TASK DETAILS:
A single run of lines is to be printed exactly: starting at the line with "Build this scene" and ending at the line with "SC.view_settings.exposure = 0.0", both included. Leave the pictures out.

DATA SUPPLIED:
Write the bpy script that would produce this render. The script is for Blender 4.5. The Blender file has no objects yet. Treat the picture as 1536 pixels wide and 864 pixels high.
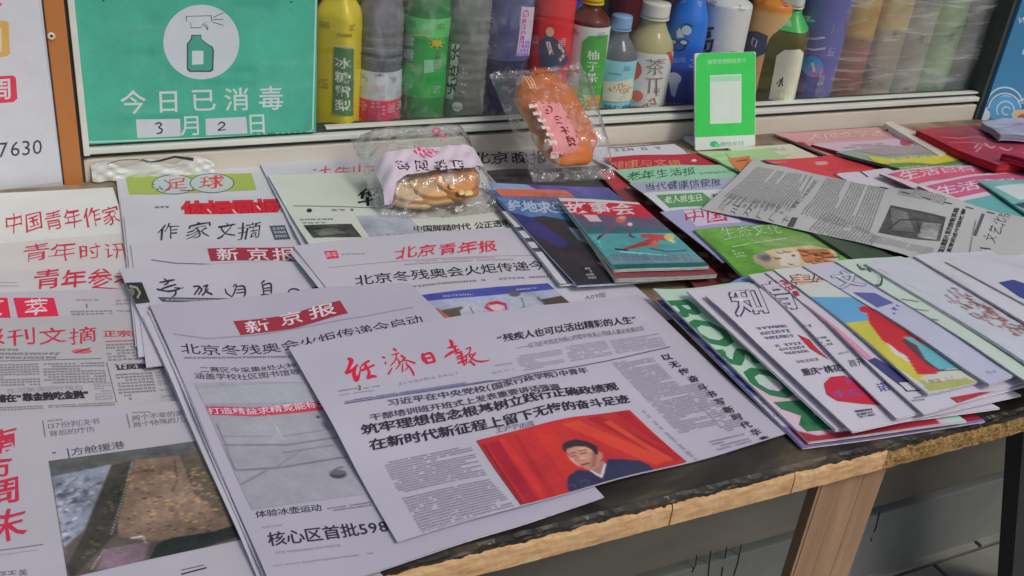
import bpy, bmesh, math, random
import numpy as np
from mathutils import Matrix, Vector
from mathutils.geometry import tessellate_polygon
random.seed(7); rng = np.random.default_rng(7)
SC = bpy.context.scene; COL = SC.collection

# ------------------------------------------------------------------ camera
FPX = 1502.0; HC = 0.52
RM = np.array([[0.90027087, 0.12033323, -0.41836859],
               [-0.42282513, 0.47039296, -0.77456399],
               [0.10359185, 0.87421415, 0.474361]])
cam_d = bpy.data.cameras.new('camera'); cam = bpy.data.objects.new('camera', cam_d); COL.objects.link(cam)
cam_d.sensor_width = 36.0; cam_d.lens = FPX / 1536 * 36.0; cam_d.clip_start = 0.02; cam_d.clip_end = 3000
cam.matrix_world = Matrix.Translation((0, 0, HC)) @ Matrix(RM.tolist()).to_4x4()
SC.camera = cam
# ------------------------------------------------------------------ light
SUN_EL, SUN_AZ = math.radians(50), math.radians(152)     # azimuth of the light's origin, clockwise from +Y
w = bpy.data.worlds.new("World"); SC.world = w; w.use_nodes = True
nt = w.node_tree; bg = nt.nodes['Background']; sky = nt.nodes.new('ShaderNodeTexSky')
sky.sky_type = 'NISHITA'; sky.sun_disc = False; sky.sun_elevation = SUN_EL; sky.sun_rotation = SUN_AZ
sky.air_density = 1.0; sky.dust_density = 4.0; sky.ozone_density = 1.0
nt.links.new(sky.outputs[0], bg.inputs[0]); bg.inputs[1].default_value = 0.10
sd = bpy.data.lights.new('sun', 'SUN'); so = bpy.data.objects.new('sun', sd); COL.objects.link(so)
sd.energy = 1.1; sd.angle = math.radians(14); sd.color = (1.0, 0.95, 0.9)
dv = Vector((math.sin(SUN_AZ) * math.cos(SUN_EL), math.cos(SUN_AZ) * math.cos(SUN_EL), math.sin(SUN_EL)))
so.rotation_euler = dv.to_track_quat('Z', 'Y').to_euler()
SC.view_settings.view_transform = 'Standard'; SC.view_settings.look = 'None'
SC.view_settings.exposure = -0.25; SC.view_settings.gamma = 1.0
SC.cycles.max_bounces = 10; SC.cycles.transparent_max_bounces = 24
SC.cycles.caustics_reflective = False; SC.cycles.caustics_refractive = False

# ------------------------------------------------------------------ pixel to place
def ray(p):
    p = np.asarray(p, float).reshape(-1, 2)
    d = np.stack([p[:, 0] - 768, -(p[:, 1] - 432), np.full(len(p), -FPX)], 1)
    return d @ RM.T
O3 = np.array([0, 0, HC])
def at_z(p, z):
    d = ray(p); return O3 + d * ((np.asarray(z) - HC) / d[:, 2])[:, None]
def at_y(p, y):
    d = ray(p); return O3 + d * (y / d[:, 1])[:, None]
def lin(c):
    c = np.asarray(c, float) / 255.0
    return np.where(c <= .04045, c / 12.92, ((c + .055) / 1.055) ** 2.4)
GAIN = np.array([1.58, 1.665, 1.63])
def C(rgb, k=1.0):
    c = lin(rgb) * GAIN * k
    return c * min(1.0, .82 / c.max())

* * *

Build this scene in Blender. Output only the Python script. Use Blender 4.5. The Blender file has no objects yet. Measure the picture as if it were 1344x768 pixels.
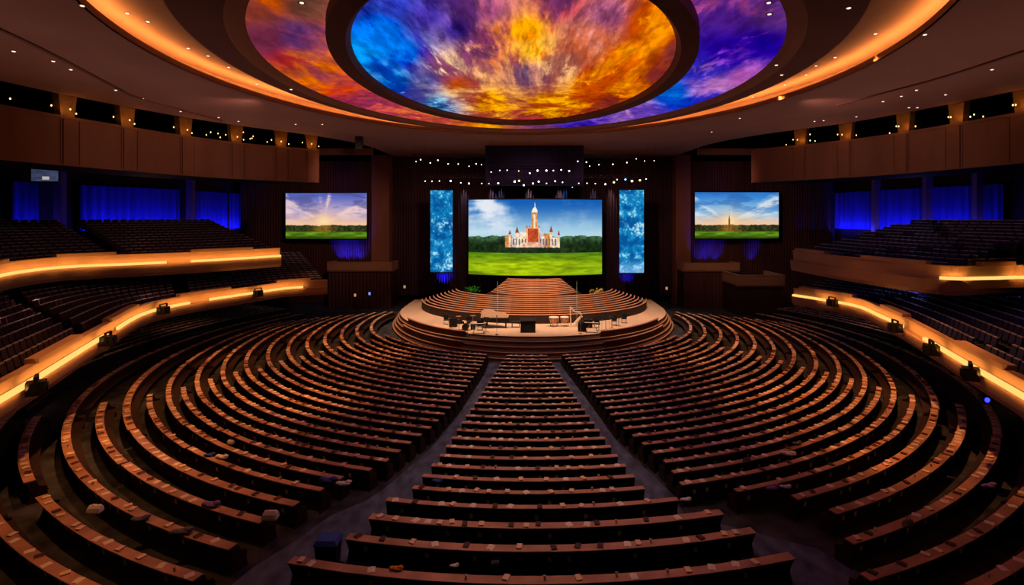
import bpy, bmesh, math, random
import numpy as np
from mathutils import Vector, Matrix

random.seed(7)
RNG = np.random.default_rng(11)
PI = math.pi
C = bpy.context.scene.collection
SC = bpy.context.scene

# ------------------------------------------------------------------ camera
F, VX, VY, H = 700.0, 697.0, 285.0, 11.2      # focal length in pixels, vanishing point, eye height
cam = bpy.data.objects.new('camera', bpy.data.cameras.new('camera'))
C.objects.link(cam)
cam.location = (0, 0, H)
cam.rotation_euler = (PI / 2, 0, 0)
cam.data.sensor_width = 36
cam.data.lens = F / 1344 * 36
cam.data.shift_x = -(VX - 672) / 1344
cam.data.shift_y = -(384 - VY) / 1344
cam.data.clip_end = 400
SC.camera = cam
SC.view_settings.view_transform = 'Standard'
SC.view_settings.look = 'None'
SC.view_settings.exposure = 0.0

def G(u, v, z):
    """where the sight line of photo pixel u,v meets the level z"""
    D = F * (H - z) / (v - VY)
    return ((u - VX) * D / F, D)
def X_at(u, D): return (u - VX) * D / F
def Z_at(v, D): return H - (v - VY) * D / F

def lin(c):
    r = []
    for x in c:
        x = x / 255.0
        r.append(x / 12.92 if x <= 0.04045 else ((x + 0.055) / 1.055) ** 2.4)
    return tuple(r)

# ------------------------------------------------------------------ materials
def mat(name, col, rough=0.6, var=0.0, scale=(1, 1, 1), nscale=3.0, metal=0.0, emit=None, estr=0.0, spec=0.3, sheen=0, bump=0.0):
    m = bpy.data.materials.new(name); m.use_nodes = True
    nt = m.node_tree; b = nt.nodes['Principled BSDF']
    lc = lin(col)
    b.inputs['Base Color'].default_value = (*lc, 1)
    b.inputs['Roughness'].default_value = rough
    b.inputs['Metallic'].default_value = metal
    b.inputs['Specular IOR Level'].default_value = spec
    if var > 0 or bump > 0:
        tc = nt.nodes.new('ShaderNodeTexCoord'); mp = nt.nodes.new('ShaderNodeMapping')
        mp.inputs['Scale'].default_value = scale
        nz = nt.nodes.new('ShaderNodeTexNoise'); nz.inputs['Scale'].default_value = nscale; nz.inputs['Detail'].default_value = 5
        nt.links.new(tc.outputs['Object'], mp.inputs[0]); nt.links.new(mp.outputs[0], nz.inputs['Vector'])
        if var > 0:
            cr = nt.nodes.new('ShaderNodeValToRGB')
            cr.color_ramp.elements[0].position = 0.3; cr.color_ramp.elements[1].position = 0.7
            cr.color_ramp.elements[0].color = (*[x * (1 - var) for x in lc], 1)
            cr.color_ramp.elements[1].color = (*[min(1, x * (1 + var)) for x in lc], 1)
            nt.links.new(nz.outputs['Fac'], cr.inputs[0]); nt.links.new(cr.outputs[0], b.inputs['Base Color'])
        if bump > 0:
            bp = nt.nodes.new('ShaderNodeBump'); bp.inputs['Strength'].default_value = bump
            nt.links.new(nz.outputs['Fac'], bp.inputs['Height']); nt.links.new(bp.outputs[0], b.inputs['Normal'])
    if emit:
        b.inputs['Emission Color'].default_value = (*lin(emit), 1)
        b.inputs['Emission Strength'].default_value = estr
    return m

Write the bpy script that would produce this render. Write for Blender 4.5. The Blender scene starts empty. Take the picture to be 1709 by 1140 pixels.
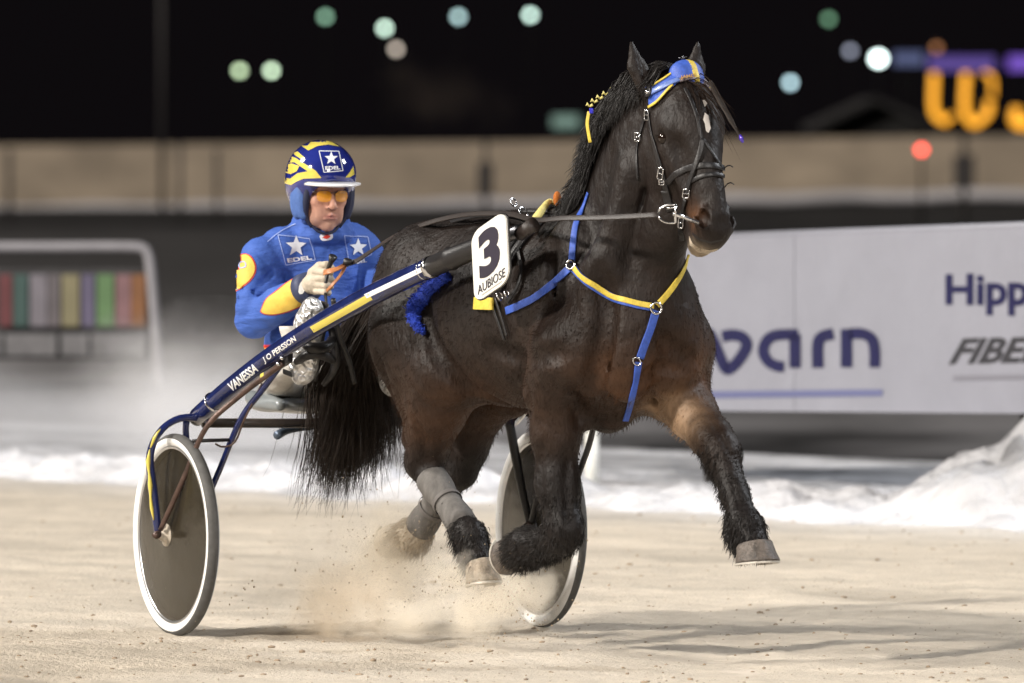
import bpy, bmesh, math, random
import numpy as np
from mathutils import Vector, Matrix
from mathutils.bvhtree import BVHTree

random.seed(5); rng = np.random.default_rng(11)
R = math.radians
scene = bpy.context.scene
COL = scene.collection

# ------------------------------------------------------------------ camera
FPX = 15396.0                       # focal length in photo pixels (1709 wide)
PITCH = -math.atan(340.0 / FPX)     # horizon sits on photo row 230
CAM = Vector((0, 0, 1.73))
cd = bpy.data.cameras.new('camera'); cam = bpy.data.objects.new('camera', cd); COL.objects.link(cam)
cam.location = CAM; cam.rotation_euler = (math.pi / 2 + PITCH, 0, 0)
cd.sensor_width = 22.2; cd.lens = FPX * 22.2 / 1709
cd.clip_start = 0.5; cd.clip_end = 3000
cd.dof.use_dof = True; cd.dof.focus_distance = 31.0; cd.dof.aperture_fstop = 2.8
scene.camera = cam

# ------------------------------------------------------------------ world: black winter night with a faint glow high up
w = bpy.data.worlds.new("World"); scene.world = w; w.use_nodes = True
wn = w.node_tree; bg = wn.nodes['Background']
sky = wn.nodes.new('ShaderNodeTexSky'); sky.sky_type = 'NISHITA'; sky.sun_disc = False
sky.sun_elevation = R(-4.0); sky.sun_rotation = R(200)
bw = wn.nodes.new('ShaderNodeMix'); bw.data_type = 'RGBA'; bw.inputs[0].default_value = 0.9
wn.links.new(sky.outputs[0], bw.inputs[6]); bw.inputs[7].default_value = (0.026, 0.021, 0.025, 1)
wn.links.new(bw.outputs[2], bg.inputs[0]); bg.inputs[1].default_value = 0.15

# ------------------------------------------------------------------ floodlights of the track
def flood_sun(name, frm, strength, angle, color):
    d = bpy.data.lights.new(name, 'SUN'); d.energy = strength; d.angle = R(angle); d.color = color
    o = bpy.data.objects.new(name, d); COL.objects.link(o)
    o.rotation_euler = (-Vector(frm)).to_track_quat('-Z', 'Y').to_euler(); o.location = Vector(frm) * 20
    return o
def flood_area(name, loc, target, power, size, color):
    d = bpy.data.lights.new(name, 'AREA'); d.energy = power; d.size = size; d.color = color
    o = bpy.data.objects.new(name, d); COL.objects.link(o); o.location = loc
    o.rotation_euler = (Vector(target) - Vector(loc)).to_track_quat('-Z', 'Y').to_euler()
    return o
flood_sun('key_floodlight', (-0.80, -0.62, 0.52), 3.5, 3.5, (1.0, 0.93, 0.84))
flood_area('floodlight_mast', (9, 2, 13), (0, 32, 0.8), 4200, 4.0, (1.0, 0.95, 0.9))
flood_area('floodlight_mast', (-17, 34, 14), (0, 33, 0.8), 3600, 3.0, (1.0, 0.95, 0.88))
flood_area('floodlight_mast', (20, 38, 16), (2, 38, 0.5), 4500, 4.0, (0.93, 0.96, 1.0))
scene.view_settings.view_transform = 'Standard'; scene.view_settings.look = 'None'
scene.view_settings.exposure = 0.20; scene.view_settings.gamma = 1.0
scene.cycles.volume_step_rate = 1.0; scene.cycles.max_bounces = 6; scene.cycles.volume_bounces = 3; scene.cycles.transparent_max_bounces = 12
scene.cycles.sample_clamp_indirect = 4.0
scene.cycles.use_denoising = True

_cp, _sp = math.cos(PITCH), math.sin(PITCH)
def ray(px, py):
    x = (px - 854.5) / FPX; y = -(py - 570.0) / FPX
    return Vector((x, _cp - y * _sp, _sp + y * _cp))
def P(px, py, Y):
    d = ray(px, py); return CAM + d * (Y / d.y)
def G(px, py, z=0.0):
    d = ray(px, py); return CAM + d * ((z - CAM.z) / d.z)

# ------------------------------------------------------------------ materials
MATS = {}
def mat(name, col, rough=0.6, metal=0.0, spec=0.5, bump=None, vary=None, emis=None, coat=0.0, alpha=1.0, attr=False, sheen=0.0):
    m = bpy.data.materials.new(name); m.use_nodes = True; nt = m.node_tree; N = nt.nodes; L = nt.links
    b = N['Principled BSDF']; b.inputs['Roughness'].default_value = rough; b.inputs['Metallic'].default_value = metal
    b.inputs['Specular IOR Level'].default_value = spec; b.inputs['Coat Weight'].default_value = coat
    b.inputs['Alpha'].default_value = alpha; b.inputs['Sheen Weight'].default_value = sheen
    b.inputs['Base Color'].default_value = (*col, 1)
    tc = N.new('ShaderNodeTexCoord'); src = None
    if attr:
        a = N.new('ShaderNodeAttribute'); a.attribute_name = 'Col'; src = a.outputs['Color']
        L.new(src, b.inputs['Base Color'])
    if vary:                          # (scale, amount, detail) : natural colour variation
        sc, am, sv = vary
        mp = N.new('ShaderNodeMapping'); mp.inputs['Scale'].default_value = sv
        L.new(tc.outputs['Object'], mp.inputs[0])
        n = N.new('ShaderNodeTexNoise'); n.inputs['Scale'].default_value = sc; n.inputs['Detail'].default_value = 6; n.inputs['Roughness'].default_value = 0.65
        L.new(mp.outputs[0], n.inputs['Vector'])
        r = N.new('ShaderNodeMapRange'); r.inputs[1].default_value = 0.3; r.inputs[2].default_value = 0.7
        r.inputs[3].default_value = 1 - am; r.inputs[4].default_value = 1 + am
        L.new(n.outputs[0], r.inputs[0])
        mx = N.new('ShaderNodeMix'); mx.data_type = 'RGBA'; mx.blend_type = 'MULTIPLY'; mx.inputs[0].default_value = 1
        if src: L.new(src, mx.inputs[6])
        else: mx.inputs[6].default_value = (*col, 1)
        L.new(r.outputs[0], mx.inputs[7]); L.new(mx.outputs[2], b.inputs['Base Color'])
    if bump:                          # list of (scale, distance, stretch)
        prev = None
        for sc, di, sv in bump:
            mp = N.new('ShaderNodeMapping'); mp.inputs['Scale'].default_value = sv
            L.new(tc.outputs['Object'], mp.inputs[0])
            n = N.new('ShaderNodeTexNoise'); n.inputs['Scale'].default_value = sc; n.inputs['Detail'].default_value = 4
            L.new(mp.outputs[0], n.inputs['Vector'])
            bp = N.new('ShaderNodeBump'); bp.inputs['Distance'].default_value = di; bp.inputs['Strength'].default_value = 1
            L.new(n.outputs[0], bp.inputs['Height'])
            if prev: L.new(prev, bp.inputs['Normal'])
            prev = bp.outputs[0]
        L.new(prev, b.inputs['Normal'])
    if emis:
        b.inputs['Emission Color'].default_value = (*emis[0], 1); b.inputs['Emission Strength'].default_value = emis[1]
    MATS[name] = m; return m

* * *

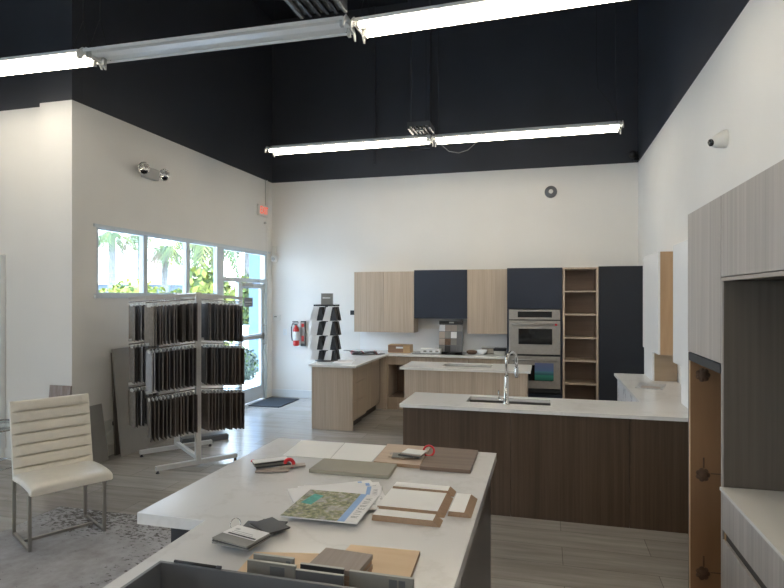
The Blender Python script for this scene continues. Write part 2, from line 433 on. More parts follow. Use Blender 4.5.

OUTPUT OF THE TASK:
Build this scene in Blender. Output only the Python script. Use Blender 4.5. The Blender file has no objects yet. Measure the picture as if it were 1344x768 pixels.
import bpy, bmesh, math, random
import numpy as np
from mathutils import Vector, Matrix

random.seed(7)
RNG = np.random.default_rng(11)
PI = math.pi
C = bpy.context.scene.collection
SC = bpy.context.scene

# ------------------------------------------------------------------ camera
F, VX, VY, H = 700.0, 697.0, 285.0, 11.2      # focal length in pixels, vanishing point, eye height
cam = bpy.data.objects.new('camera', bpy.data.cameras.new('camera'))
C.objects.link(cam)
cam.location = (0, 0, H)
cam.rotation_euler = (PI / 2, 0, 0)
cam.data.sensor_width = 36
cam.data.lens = F / 1344 * 36
cam.data.shift_x = -(VX - 672) / 1344
cam.data.shift_y = -(384 - VY) / 1344
cam.data.clip_end = 400
SC.camera = cam
SC.view_settings.view_transform = 'Standard'
SC.view_settings.look = 'None'
SC.view_settings.exposure = 0.0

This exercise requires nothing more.